▶ _Information supplied_

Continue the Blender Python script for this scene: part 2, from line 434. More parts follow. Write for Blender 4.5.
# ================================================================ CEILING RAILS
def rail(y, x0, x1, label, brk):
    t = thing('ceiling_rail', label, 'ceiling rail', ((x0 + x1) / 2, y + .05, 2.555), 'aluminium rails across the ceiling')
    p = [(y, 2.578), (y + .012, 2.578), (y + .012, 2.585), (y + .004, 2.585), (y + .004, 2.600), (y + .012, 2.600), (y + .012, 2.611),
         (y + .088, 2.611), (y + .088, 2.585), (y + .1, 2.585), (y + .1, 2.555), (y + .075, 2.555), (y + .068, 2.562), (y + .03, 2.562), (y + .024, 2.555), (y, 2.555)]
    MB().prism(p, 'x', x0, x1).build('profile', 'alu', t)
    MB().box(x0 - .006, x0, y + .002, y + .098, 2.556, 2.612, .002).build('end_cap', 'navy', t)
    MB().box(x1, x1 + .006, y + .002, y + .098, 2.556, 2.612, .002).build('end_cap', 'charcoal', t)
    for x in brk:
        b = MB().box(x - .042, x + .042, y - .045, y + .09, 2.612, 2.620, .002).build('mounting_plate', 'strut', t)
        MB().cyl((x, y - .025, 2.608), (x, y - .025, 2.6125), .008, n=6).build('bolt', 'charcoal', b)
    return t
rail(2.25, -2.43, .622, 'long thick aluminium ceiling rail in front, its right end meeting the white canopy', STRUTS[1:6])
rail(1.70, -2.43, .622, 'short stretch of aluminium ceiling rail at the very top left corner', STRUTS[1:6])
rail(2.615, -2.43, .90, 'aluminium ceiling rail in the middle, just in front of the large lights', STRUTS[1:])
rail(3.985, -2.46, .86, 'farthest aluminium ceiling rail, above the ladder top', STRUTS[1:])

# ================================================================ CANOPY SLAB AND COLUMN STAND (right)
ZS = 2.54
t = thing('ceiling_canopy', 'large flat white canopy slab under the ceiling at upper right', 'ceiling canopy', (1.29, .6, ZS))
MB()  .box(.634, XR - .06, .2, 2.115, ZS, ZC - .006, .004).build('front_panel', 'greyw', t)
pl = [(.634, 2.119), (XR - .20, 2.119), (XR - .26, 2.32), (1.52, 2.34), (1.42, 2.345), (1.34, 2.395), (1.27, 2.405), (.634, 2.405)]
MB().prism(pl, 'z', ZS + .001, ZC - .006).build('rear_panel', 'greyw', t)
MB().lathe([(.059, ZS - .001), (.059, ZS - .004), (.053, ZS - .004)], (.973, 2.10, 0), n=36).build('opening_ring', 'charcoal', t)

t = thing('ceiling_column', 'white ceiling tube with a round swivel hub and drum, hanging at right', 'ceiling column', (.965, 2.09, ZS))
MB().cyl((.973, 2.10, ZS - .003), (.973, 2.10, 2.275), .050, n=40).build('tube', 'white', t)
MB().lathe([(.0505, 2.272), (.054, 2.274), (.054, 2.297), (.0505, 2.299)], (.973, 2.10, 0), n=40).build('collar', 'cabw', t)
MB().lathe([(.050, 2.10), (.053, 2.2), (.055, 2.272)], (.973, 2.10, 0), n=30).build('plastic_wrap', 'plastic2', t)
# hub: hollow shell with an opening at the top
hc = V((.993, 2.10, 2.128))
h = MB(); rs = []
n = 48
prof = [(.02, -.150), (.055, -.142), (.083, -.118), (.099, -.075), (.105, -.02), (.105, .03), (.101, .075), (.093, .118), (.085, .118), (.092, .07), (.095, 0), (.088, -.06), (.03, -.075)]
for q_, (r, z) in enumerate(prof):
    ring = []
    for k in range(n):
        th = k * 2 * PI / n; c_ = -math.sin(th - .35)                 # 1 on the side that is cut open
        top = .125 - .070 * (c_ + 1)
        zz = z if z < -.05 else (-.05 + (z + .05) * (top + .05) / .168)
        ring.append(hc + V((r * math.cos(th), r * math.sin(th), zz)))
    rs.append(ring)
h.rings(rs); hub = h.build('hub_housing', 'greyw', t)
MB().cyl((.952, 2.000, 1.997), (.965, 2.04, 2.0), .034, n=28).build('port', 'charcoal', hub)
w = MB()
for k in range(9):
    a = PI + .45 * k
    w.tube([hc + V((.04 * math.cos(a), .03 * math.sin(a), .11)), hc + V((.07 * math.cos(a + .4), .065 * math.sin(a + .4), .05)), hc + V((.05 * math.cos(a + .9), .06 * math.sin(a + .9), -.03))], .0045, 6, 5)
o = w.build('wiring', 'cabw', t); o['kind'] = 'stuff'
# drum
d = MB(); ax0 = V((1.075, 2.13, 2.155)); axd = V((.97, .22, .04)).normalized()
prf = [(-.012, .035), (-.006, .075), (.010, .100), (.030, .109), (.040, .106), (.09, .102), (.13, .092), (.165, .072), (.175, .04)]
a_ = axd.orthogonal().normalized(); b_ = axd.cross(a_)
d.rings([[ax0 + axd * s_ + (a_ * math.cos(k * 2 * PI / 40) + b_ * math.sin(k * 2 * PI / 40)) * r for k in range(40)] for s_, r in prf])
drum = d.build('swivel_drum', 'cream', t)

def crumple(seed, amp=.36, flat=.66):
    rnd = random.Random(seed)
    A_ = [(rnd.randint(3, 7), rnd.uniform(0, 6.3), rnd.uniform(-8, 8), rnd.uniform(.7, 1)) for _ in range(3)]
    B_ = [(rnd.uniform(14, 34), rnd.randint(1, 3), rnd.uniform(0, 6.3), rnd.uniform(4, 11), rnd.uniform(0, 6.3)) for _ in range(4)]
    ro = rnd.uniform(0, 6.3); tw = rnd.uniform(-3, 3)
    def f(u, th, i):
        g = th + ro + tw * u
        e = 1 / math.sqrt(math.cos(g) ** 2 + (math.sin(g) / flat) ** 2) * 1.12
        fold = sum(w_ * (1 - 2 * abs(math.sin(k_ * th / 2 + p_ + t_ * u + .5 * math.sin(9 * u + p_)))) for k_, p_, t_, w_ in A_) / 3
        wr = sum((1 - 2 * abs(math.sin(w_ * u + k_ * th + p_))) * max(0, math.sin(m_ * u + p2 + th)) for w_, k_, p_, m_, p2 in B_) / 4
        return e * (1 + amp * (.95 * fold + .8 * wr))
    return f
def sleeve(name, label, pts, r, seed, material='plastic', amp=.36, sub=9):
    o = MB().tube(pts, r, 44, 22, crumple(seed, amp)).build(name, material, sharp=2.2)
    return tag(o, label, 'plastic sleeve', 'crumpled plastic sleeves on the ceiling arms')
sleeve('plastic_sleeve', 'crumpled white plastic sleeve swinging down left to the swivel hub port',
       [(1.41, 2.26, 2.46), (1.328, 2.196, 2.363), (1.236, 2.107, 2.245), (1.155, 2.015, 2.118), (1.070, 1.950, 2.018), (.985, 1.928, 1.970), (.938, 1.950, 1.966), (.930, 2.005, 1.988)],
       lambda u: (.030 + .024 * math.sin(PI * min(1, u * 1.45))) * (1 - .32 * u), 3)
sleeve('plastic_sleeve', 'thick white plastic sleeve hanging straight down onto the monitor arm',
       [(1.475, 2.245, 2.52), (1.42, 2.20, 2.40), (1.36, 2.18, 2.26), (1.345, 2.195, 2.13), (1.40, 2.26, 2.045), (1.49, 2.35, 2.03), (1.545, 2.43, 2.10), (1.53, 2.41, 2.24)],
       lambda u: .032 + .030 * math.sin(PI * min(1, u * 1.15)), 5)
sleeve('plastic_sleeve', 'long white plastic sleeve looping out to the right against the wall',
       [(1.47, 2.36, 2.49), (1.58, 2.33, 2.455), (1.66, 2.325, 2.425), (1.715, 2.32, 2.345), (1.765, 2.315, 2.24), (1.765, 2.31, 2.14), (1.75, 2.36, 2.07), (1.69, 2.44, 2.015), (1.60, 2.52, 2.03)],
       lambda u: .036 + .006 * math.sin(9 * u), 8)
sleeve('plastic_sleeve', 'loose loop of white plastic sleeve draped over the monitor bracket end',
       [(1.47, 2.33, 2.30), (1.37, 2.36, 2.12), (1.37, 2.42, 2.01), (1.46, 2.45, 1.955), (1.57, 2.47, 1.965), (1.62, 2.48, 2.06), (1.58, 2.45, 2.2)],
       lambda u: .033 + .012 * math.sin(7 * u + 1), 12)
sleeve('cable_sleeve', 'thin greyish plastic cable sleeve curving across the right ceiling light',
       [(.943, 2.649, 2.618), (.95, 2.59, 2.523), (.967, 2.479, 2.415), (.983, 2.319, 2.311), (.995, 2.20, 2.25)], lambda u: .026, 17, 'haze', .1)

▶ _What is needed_
Reproduce, please, the lines of the material from its first line down to the line containing "MB().lathe([(.059, ZS - .001), (.059, ZS", keeping both ends and nothing beyond them.

▶ _Finished exercise_
Continue the Blender Python script for this scene: part 2, from line 434. More parts follow. Write for Blender 4.5.
# ================================================================ CEILING RAILS
def rail(y, x0, x1, label, brk):
    t = thing('ceiling_rail', label, 'ceiling rail', ((x0 + x1) / 2, y + .05, 2.555), 'aluminium rails across the ceiling')
    p = [(y, 2.578), (y + .012, 2.578), (y + .012, 2.585), (y + .004, 2.585), (y + .004, 2.600), (y + .012, 2.600), (y + .012, 2.611),
         (y + .088, 2.611), (y + .088, 2.585), (y + .1, 2.585), (y + .1, 2.555), (y + .075, 2.555), (y + .068, 2.562), (y + .03, 2.562), (y + .024, 2.555), (y, 2.555)]
    MB().prism(p, 'x', x0, x1).build('profile', 'alu', t)
    MB().box(x0 - .006, x0, y + .002, y + .098, 2.556, 2.612, .002).build('end_cap', 'navy', t)
    MB().box(x1, x1 + .006, y + .002, y + .098, 2.556, 2.612, .002).build('end_cap', 'charcoal', t)
    for x in brk:
        b = MB().box(x - .042, x + .042, y - .045, y + .09, 2.612, 2.620, .002).build('mounting_plate', 'strut', t)
        MB().cyl((x, y - .025, 2.608), (x, y - .025, 2.6125), .008, n=6).build('bolt', 'charcoal', b)
    return t
rail(2.25, -2.43, .622, 'long thick aluminium ceiling rail in front, its right end meeting the white canopy', STRUTS[1:6])
rail(1.70, -2.43, .622, 'short stretch of aluminium ceiling rail at the very top left corner', STRUTS[1:6])
rail(2.615, -2.43, .90, 'aluminium ceiling rail in the middle, just in front of the large lights', STRUTS[1:])
rail(3.985, -2.46, .86, 'farthest aluminium ceiling rail, above the ladder top', STRUTS[1:])

# ================================================================ CANOPY SLAB AND COLUMN STAND (right)
ZS = 2.54
t = thing('ceiling_canopy', 'large flat white canopy slab under the ceiling at upper right', 'ceiling canopy', (1.29, .6, ZS))
MB()  .box(.634, XR - .06, .2, 2.115, ZS, ZC - .006, .004).build('front_panel', 'greyw', t)
pl = [(.634, 2.119), (XR - .20, 2.119), (XR - .26, 2.32), (1.52, 2.34), (1.42, 2.345), (1.34, 2.395), (1.27, 2.405), (.634, 2.405)]
MB().prism(pl, 'z', ZS + .001, ZC - .006).build('rear_panel', 'greyw', t)
MB().lathe([(.059, ZS - .001), (.059, ZS - .004), (.053, ZS - .004)], (.973, 2.10, 0), n=36).build('opening_ring', 'charcoal', t)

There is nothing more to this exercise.